On the Verge of Revolution…

This is not about Syria, or Egypt, or the European Union, or any other countries experiencing unrest due to political and economic issues.  I expect this revolution is occurring in the United States of America (U.S.).  And I think the upcoming Millennial Generation (a.k.a. Generation Y) will provide the innovation needed for this revolution to prosper.

Unfortunately, the fractionated nature of the Occupy Wall Street protests (OWS), prevented the protests from initiating real change.  OWS’s general complaint is that a small group of the population (the 1%) controls and benefits from the current capitalistic social model.   Before we get into the details of this problem, let’s go back to the Millennials.   Full disclosure: although I am at the cusp of the divide between generations X and Y, I consider myself part of gen X based on the characteristic descriptions and the typical  calendar cut-offs.

Although each generation complains about the group that follows, stereotyping the group based on their phase of life instead of their unique traits.  We all develop and grow with life experience, and so looking at the generations that follows, it’s natural to view the less experienced generation as self-centered.  But when you really look at the Millennial generation, they are already doing profound things.  The second TED Talk featured in this NPR program describes how young people are having a significant impact and are already getting involved with important issues.  It appears the supposed narcissistic generation which only does something for instant gratification, is having to deal with some pretty tough circumstances and is using their confidence to do work beyond themselves.   I see significant social benefits to the Millennial Generation.

The expanding economic gap between the 1% and the 99% is blamed for just about every problem we can think of in the US.  From low wage jobs, to the increasing cost of everything.  I say this is a consequences of capitalism (RSA Video); capitalism incentivizes people to do more for less, improve efficiency, to cheat and manipulate for profits.   The priority to succeed financially has gone awry, and in the process our value on money has defined our self worth.  Generation Y is trying to determine how to reward doing the right thing, helping others, treating your employees well, building stronger and better communities.  We know the answer, but the current economics and definitions of success have yet to incentivize the social good we now value.

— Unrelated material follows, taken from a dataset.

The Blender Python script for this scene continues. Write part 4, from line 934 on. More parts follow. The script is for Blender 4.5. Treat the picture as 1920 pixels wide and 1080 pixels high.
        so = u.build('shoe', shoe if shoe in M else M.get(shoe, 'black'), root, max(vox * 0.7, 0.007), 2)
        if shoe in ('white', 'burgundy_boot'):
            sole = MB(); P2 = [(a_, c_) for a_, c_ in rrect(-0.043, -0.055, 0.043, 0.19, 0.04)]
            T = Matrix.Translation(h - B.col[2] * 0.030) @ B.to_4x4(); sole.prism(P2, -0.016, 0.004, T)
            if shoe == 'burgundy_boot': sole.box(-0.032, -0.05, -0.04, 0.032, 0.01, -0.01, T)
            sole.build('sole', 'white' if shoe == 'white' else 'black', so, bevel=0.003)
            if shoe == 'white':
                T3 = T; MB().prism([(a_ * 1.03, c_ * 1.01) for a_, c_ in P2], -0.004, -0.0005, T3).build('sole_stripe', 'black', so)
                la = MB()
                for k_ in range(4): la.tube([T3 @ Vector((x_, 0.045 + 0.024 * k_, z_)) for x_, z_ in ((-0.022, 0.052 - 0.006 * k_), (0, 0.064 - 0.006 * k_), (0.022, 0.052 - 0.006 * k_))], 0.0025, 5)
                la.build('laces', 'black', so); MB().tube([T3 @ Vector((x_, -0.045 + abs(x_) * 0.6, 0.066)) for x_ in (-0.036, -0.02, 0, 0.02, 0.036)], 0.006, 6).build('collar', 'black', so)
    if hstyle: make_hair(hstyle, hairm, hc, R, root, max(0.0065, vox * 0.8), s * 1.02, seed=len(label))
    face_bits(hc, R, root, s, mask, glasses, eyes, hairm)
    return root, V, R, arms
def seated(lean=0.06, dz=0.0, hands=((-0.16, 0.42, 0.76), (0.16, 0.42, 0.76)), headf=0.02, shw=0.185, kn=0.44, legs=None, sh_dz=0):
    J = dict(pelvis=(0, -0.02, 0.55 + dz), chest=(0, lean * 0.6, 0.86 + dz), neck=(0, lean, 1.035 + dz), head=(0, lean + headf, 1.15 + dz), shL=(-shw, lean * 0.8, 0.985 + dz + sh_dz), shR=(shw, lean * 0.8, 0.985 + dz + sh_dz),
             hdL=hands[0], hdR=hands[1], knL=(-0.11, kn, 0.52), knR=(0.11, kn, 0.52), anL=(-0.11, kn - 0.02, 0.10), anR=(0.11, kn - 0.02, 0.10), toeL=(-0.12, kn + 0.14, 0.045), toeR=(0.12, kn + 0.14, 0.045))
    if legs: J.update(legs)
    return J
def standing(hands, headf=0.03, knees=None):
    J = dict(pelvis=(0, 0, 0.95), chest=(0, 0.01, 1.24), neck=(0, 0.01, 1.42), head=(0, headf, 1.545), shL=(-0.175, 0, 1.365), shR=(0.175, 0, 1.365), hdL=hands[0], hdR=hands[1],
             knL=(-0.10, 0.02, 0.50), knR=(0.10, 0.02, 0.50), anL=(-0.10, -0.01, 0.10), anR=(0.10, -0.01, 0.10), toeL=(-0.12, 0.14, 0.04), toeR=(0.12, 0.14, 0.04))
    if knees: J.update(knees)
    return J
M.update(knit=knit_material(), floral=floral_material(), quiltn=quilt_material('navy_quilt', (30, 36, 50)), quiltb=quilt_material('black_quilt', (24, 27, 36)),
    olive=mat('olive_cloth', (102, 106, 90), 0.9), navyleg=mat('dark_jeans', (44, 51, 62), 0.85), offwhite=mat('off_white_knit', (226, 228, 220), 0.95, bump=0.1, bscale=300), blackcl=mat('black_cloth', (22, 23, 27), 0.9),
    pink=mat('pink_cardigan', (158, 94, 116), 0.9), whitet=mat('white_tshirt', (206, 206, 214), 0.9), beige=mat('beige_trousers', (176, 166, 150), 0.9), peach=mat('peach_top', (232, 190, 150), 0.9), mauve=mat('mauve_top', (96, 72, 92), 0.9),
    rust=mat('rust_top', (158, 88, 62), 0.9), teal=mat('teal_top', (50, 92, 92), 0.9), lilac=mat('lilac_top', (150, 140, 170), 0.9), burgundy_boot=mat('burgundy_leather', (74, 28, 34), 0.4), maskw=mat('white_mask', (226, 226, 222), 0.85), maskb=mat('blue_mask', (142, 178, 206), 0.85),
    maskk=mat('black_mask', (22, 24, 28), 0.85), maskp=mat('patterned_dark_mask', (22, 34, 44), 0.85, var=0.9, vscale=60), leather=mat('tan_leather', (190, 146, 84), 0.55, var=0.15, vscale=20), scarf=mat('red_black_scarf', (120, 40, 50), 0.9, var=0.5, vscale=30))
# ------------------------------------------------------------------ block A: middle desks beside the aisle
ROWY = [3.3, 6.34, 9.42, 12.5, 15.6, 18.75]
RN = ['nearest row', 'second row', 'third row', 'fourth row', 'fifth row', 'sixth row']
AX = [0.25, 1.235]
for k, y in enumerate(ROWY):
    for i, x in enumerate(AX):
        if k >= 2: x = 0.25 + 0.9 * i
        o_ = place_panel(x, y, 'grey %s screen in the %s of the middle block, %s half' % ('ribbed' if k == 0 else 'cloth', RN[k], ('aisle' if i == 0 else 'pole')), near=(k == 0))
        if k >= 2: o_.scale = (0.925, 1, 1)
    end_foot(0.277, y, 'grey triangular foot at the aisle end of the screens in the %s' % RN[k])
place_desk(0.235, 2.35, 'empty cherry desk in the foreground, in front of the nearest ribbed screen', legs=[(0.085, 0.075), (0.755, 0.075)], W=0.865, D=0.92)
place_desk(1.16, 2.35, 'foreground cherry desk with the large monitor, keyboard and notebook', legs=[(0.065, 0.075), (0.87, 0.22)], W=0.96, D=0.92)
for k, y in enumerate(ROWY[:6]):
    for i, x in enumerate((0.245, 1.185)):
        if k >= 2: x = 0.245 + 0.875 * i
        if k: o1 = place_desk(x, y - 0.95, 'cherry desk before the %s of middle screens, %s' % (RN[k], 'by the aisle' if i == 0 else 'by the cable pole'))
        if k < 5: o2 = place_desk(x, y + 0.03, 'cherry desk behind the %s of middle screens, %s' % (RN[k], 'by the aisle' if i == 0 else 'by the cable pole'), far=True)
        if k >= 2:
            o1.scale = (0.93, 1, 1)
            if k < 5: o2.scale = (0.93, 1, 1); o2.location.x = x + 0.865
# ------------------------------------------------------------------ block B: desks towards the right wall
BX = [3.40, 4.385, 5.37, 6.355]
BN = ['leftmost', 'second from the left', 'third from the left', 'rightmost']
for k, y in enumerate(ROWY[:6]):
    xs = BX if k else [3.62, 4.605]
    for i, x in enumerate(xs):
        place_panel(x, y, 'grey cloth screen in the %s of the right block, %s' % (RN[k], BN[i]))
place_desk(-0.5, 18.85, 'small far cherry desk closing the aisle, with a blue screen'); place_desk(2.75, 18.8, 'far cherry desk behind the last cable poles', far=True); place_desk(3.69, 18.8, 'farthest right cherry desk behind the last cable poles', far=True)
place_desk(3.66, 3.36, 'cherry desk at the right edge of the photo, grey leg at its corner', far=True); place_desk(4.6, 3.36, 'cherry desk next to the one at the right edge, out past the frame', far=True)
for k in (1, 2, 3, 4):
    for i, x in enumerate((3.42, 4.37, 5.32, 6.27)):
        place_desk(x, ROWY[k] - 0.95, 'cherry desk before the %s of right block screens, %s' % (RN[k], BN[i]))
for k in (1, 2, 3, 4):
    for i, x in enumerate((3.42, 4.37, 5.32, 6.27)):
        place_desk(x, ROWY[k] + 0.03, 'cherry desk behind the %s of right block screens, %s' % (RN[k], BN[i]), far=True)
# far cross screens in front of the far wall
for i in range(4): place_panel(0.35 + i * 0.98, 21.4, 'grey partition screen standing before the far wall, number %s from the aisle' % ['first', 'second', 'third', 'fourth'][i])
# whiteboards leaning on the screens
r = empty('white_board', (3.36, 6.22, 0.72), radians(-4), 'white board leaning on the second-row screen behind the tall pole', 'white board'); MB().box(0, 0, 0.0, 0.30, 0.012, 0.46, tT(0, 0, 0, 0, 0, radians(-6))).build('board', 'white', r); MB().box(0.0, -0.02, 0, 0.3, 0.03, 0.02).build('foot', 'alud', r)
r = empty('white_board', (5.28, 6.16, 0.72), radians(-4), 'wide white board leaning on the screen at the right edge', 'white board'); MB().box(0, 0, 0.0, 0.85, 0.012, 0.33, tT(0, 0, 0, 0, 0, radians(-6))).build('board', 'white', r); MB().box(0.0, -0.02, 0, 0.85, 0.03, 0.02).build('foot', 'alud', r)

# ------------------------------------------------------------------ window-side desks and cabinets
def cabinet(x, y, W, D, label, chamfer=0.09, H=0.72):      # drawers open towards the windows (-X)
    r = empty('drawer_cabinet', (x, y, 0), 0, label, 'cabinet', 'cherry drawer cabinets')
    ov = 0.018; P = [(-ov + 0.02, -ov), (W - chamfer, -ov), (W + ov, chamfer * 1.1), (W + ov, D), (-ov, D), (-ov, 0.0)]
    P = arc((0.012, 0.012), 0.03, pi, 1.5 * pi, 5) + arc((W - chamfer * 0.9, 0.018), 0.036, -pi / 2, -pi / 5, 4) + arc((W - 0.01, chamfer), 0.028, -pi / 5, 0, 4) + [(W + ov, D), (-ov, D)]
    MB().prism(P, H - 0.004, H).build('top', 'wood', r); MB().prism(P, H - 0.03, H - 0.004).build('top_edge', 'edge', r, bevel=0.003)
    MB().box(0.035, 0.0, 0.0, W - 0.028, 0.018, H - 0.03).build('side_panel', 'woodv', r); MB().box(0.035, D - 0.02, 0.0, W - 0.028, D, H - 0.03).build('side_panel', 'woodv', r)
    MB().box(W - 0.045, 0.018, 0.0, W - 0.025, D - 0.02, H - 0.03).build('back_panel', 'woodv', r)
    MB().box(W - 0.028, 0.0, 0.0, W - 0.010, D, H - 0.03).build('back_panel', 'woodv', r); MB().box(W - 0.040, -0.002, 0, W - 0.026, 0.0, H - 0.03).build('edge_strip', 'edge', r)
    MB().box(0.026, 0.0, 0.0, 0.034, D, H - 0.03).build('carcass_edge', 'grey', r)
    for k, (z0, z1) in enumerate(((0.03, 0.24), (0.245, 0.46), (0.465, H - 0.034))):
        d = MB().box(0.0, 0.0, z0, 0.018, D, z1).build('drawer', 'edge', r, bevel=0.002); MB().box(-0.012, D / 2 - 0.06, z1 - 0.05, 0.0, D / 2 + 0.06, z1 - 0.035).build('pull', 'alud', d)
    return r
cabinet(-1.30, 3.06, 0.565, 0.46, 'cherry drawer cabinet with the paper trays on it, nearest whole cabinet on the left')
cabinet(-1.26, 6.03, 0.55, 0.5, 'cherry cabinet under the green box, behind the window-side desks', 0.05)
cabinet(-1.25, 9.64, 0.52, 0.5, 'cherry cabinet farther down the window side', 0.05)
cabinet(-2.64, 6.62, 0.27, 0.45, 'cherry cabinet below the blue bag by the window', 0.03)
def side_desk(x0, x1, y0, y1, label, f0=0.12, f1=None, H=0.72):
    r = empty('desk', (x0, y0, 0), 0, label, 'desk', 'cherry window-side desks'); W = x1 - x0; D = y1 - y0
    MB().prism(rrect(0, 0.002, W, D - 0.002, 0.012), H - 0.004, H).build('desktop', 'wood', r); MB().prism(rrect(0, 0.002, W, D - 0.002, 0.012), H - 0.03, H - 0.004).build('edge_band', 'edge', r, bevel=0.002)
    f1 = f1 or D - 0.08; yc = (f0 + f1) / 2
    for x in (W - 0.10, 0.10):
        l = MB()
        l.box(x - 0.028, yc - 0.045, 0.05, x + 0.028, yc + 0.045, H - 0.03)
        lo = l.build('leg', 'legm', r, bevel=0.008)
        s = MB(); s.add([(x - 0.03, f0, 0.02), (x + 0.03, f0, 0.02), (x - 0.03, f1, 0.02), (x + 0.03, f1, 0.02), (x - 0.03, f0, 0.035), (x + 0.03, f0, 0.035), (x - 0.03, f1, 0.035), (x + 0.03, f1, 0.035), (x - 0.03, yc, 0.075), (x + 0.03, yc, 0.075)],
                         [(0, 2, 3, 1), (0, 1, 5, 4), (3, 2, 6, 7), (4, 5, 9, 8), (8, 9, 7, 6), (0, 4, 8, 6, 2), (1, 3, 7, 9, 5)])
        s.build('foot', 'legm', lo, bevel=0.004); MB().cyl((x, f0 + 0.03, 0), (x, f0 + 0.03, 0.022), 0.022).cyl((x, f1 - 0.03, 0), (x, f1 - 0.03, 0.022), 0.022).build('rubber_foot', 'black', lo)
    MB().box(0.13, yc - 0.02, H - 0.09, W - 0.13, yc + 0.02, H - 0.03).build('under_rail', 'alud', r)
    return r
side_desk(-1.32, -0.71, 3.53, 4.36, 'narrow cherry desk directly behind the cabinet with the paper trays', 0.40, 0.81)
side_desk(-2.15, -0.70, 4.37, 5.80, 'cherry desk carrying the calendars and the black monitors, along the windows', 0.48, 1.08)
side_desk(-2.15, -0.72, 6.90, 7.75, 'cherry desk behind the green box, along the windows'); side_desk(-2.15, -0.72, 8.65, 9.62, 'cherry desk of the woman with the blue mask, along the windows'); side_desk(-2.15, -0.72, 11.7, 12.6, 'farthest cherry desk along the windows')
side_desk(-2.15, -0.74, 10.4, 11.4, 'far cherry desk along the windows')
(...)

doing-good-for-businessBusiness is slow to change, but some companies are finding new models to motivate their staff and still improve profits.  Going green has been good for business lately; as is developing sustainability, providing human rights to factory workers, etc.  Right now you can find out the business practices for some companies and products, check out the Good Guide website or phone app.  Eventually, doing the right thing will have a higher priority than profits benefiting the 1%.  Personally, I’m looking forward to the next business model.